We talked to these people a bit, and they turned out to be a family that had moved to Belize six months ago, had bought a ton of land cheap, and were now building a house, and their friend visiting them for vacation. They were very nice and then they left, and E and I had the place to ourselves.

We splashed around until just 4, and then we obediently left the park. The ticket guy was just leaving his hut, and we asked him if there was anywhere nearby we could catch a cab or a bus.

“Hmm,” he said, looking as if no one had ever asked him such a puzzler before. “If you go up the road just a bit, there’s a bus stop. And the bus should be along in about fifteen minutes.”

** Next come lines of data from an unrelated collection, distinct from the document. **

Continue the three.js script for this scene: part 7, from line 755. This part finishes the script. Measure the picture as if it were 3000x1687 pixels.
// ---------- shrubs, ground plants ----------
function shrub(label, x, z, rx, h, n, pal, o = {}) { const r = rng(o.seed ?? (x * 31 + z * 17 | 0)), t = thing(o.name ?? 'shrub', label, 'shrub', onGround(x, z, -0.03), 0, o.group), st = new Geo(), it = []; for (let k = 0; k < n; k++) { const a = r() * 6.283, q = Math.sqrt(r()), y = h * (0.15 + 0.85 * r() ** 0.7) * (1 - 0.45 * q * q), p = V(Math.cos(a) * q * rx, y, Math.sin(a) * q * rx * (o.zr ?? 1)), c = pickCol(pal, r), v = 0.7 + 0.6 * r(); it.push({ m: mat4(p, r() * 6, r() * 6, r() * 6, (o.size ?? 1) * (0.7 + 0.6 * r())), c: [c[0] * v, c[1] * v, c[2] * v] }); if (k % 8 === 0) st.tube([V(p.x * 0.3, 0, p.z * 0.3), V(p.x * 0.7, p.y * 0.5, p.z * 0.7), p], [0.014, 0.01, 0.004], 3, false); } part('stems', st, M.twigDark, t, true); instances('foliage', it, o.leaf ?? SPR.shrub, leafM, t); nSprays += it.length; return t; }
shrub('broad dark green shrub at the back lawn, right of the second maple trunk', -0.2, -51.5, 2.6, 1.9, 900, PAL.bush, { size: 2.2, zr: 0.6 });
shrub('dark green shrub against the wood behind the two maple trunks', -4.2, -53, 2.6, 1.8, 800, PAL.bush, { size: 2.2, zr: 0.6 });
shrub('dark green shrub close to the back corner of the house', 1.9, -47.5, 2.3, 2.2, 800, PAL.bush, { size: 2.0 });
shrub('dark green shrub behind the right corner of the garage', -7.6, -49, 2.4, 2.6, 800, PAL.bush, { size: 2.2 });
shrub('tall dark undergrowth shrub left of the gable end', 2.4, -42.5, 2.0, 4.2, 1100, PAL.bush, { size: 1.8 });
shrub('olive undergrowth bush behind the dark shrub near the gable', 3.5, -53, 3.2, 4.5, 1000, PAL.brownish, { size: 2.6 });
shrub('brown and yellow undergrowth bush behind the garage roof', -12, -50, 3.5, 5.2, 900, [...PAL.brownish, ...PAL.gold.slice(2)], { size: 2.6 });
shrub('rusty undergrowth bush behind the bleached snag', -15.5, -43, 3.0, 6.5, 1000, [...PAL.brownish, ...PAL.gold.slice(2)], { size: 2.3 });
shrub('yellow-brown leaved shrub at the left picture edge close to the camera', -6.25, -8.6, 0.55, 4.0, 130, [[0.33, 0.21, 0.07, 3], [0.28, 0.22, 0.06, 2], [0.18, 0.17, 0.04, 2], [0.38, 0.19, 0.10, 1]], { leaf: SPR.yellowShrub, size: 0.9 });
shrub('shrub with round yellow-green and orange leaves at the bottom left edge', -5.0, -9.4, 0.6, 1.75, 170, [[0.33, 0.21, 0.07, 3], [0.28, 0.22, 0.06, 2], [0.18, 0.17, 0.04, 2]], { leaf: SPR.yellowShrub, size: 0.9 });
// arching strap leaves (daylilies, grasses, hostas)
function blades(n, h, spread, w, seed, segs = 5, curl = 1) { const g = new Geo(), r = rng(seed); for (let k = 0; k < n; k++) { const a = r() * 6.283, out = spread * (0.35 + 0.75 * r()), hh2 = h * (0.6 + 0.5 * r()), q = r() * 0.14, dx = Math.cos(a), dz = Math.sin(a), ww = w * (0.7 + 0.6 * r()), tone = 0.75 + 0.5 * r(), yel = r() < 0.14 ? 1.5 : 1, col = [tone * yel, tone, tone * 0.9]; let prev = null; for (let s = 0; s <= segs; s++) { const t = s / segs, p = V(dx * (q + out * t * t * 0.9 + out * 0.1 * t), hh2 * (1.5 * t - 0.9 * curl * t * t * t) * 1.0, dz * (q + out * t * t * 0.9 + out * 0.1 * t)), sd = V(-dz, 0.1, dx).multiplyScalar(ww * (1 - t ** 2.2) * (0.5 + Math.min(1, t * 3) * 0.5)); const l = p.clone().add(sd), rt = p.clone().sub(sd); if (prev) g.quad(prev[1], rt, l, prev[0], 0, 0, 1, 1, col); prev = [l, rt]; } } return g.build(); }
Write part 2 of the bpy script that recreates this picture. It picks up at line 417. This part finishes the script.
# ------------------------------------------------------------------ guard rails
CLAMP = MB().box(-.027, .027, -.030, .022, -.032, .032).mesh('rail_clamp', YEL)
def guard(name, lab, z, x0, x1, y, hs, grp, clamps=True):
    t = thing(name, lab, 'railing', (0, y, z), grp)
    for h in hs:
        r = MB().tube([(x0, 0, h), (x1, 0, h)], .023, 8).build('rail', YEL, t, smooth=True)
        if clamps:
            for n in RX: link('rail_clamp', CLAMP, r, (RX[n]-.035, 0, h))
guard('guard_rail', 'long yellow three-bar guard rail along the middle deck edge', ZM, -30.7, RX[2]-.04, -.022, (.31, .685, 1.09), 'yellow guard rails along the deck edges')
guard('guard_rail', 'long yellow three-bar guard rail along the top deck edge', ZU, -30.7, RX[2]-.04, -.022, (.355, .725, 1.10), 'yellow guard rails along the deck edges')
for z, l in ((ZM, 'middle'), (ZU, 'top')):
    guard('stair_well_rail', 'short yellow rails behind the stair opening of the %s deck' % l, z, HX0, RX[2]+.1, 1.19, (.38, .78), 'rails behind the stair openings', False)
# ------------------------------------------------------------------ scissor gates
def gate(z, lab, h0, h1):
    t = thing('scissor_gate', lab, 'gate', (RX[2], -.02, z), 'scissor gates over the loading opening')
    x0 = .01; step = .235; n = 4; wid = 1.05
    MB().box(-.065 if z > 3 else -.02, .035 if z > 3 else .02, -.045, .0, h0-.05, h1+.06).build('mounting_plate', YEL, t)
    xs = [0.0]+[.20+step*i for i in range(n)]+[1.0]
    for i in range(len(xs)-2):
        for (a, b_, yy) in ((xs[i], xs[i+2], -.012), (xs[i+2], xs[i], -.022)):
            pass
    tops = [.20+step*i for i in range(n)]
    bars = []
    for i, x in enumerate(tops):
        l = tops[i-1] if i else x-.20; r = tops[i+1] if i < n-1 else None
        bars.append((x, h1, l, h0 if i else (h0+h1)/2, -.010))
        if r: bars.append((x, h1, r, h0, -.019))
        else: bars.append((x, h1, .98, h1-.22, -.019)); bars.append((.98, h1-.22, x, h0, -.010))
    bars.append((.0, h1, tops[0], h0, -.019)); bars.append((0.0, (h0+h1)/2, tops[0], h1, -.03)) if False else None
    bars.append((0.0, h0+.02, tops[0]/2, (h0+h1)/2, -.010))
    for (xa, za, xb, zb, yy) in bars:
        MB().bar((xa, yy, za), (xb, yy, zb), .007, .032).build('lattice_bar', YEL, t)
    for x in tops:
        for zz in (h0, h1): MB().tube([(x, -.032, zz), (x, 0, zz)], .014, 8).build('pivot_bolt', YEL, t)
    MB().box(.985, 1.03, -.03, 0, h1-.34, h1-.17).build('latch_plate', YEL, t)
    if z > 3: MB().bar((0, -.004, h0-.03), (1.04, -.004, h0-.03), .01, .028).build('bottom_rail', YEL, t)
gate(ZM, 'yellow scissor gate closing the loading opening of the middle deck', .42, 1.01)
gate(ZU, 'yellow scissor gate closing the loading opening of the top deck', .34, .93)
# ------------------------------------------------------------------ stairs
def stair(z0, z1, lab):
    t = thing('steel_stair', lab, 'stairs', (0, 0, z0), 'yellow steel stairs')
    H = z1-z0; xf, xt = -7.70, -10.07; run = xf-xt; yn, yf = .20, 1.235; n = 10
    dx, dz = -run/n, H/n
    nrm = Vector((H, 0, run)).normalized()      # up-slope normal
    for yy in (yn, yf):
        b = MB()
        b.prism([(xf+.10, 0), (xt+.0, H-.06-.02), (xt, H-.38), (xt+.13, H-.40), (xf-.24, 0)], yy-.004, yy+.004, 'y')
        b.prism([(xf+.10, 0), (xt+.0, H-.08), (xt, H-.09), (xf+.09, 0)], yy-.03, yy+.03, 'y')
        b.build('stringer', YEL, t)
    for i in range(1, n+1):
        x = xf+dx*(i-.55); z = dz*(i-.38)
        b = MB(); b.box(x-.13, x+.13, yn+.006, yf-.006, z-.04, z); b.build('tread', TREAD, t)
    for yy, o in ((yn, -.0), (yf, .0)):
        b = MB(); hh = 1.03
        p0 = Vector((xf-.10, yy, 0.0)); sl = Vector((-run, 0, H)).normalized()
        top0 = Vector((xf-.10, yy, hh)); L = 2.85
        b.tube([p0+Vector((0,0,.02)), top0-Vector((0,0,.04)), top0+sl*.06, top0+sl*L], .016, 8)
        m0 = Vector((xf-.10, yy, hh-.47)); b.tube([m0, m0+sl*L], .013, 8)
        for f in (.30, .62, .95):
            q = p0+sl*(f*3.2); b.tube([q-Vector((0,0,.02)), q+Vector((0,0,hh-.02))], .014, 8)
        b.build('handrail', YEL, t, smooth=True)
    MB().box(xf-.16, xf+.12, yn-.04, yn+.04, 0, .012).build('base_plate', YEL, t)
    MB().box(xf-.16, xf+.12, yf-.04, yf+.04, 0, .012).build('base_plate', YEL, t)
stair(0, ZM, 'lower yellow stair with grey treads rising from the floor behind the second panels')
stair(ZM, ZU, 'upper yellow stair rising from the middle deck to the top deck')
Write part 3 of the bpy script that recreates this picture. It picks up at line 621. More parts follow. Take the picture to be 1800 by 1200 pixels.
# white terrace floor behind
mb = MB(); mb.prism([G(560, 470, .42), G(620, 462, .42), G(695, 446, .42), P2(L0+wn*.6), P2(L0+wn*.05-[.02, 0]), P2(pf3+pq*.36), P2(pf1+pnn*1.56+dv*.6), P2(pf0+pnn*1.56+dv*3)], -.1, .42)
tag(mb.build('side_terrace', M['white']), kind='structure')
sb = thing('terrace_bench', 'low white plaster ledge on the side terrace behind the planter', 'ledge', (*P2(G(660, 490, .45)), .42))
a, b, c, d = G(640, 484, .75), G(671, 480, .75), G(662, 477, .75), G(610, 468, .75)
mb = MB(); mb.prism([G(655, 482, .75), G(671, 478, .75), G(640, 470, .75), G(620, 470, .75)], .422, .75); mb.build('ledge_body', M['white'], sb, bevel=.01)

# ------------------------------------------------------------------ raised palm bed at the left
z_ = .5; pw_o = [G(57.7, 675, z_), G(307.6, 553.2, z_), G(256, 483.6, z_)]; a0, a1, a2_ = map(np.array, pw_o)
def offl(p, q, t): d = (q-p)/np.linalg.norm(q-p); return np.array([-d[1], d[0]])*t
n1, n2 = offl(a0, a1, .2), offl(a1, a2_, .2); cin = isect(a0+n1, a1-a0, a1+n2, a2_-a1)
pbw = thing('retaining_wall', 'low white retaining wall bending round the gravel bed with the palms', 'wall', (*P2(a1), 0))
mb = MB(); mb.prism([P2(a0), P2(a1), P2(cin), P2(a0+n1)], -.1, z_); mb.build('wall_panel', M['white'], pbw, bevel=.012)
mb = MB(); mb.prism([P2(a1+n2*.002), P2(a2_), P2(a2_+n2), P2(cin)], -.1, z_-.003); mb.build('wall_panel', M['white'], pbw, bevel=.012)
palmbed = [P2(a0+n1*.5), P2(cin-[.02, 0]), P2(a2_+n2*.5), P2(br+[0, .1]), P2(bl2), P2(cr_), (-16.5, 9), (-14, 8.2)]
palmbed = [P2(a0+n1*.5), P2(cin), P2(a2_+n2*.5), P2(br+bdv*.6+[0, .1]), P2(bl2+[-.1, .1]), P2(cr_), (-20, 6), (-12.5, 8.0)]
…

We thanked him and walked back to where we’d gotten off the bus, and waited across the highway in the weeds. And waited. And waited. Cars and trucks and vans passed (honking) but no bus. We waited some more. It started to get dark. We began to get nervous.

highway

And then a van (not pictured) pulled off the road and the woman from the family we’d just met called out the window to ask us if we needed a ride. We gratefully accepted. They told us that the buses heading in that direction were actually small white vans that wouldn’t stop unless they had room (see above for the only picture E happened to snap while we waited, in which she very likely captured the full “bus” that didn’t stop). This gracious, delightful family drove us all the way back to Belmopan and to our hotel. There, we discovered that the ceiling of our room had begun to leak (more like stream), so the confused boy who’d taken over at the front desk upgraded us to a “suite” across the hall. It turned out that a guest in the room above ours had leaned on the sink so hard that it broke off the wall. (!!)

We went back to the same bar for a dinner of loaded nachos and beers, and a lot of attention from the friendly server who wanted us to attend a party the bar was throwing on Sunday. We told him we were leaving for San Ignacio the next morning.

“Ah,” he said, looking so genuinely crestfallen that we almost agreed to stay. “This is how everyone is — they arrive in Belmopan, take one look, and off to San Ignacio.”

Poor little Belmopan. In fact, E and I agreed that stopping over a night there was probably a mistake given the short duration of our trip. Still, everyone we met there was nice as could be, and if we’d had a longer time in Belize, we might have explored a bit more.